Wednesday, 20 July 2011

Passports, Photos, Planes, and Ponderings

I said I’d update this more frequently when I had things to report, but it seems I’ve been rather slack with it all. In my defence, not much seems to have really happened just yet, which I’m finding mildly unnerving. After getting a placement I was expecting a sudden onslaught of paperwork, and plans, but it still seems to have been rather quiet on the arrangements front.

Mid June I sorted out my new passport, as the old one expires at the beginning of next year (cue rant on five year New Zealand passports as opposed to the ten year ones of almost every other country), and sent off all the visa paperwork on my genocidal tendencies and such. Last week I got some more news on the visa front, and am scheduled for an appointment with the US consul in Auckland a week and a half before I leave. It still frustrates me that I need to go all the way up to Auckland for a few days to get the visa sorted, when I live in the capital city, and in the same city as the American embassy, but ah well. It does mean I’ll get to catch up with a few friends up that way, which shall be nice.

With details of my visa appointment also came my flights to America, which are now fully booked and ready to go. I still need to book my own flight up to Auckland on the Sunday, but I’ve got to be in Auckland by 10:30am that day, so I expect I’ll be flying out at around nine that morning.

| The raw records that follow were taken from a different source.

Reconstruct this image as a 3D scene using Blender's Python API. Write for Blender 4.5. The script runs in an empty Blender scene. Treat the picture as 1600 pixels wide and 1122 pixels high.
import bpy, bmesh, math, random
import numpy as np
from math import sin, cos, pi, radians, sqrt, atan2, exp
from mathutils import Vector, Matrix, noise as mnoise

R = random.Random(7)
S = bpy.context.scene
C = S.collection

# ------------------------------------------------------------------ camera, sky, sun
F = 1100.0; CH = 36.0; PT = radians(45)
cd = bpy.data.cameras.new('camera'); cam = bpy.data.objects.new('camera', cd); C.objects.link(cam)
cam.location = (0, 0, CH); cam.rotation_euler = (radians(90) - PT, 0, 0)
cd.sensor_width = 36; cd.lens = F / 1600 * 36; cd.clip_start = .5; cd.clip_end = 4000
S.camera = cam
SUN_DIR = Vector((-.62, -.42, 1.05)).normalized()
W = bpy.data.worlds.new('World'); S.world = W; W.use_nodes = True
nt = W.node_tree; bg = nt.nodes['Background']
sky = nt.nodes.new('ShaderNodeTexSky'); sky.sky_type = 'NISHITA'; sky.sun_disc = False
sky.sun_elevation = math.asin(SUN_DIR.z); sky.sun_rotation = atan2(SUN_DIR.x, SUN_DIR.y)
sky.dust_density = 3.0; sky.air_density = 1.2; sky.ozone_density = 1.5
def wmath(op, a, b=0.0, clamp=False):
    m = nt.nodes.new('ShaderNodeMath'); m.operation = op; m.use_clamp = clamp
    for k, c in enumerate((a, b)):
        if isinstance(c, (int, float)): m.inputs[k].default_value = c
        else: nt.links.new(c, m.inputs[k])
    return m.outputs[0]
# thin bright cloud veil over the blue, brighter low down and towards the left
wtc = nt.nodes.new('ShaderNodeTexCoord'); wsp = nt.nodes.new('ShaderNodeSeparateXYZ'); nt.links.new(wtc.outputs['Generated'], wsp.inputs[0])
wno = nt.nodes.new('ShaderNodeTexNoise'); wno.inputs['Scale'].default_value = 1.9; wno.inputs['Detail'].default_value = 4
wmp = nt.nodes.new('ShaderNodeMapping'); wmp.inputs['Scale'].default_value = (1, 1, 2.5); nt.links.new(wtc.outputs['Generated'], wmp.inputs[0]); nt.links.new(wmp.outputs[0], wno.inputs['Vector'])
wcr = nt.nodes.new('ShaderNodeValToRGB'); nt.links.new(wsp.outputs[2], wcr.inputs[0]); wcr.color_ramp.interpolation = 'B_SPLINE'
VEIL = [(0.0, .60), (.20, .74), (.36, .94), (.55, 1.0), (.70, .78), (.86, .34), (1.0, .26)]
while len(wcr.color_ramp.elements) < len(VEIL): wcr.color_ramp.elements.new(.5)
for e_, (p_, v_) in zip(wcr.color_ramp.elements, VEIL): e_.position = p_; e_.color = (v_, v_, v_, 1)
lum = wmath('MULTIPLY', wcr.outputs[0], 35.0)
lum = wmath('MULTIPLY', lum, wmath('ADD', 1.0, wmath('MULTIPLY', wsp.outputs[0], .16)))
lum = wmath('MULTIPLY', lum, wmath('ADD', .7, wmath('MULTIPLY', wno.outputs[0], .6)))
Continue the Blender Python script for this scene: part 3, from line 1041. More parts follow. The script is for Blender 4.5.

I’ve been keeping in touch with my family over in the states, and have received several photos of them and my new home, which I will excitedly show to anyone who wants to see. The house looks completely fantastic, and I’m sure I’ve already gushed about how awesome my family are, so I’ll spare you the details. I’ve also exchanged a few emails with a girl from Germany, who will be an au pair in the same area as me, and arrives on the same day, which has been exciting. It’s nice to know that I’ll have at least one friend to look out for when I get over there.

With less than a month to go, the reality of what I’m doing has started to sink in a bit. When I was originally planning this, I was going to be leaving straight after high school, moving out of home and going off for a year away before coming back to study. I figured that with the end of school things would be changing anyway. Friends were moving away, be it overseas, or to universities around the country, and if I was going tear myself away from the comfortable familiarity of my friends and family, then this was the time to do it. Things were going to change anyway, so I might as well go with it and go for a dramatic change

And then it got delayed. For several reasons, although I expect it was largely because I didn’t quite have the conviction to follow through with the paperwork and organise myself enough to make the leap and break away from the familiar things. I’ve never been great with commitment and I was probably avoiding the time where I’d have to make a few tricky decisions and sacrifices.

A year and a half later, I’m reasonably settled where I am. I live with absolutely incredible people and have amazing friends, all of whom I love very much, and am going to miss dreadfully. I’ve grown up a lot over the past year or so, and learnt an awful lot, which I expect will help me while I’m off on my adventures, but I’m also leaving behind something fantastic. I’m definitely not having regrets, and I actually think that now is probably a better time for me to be going, now that I have a little more experience with nannying (and general life), but I’m certainly going to miss a lot.

But I shan’t be gone forever, though (you lot can’t get rid of me that easily), and life shall still be here when I get back, even if a few things have changed a little.